Film Review: Seven Psychopaths

Over-the-top but often side-splitting comedy about a struggling L.A. screenwriter whose criminal pals put him in major jeopardy.

Seven Psychopaths is an alternately hilarious and horrifying comedy from the poison pen of Martin McDonagh, the prize-winning author of darkly funny stage hits like The Lieutenant of Inishmore and A Behanding in Spokane and the irresistibly nasty 2008 film In Bruges. His second feature is set in Los Angeles and centers on a struggling screenwriter named Marty played by Colin Farrell, which gives McDonagh free rein to go all meta and comment on the tropes of violent movies and our expectations about the very movie we’re watching. The graphic content, witty dialogue digressions and playful structure are reminiscent of Quentin Tarantino, with the added bonus that McDonagh is not just movie-literate.

Sam Rockwell and Christopher Walken, who co-starred on Broadway in A Behanding in Spokane, have juicy roles here as conspirators in a dognapping scheme: Marty’s impulsive, out-of-control pal Billy and his elderly partner Hans. Big trouble erupts when Billy abducts the beloved Shi Tzu of a ruthless gangster played by Woody Harrelson.

The main storyline is buttressed by a series of side tangents as Marty attempts to flesh out and find something original to add to his bare-bones notion of a movie called Seven Psychopaths. (The title is really all he has.) The cavalcade of unorthodox psychos includes a vengeful Quaker, a Buddhist out to settle a score with the U.S. over Vietnam atrocities, and an interracial couple that gets medieval on serial murderers. (So now we know what happened to the Zodiac killer!) But little does Marty suspect that there’s a psycho available for study very close at hand.

Those unaccustomed to McDonagh’s shock tactics may be deeply offended by the politically incorrect language, the over-the-top violence, and the movie’s treatment of women (which is noted numerous times in debates between pacifist-leaning Farrell and pure-id Billy). But go with the satiric intent, and you’ll be laughing out loud at the movie’s cartoonish carnage, deconstructions of pop-movie clichés, and the very idea of a hapless screenwriter who wants to make a meaningful social statement out of a project titled Seven Psychopaths.
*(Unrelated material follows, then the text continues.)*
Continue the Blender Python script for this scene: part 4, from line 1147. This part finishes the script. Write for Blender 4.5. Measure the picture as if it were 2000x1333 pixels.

The movie loses a bit of its comic momentum during a long interlude in Joshua Tree National Park, but that trip is a necessary to the old-fashioned western showdown that climaxes the story. There’s no flagging of energy by the leads, however: Rockwell pretty much steals the film as the gleefully reckless Billy, but he’s beautifully complemented by Walken’s unflappable Hans (and those unique, off-kilter Walken line readings). Farrell is the exasperated, foolhardy straight man here, but he fills the job well. Harrelson doesn’t overplay his savage character, which makes him all the more intimidating. And beloved singer-actor Tom Waits has a priceless featured role as a most unusual psycho who answers a classified trade ad placed by the mischievous Billy.

With its extreme approach to black comedy, Seven Psychopaths won’t be for everyone, but a certain kind of avid moviegoer (and fans of film-industry sendups) will eat it up.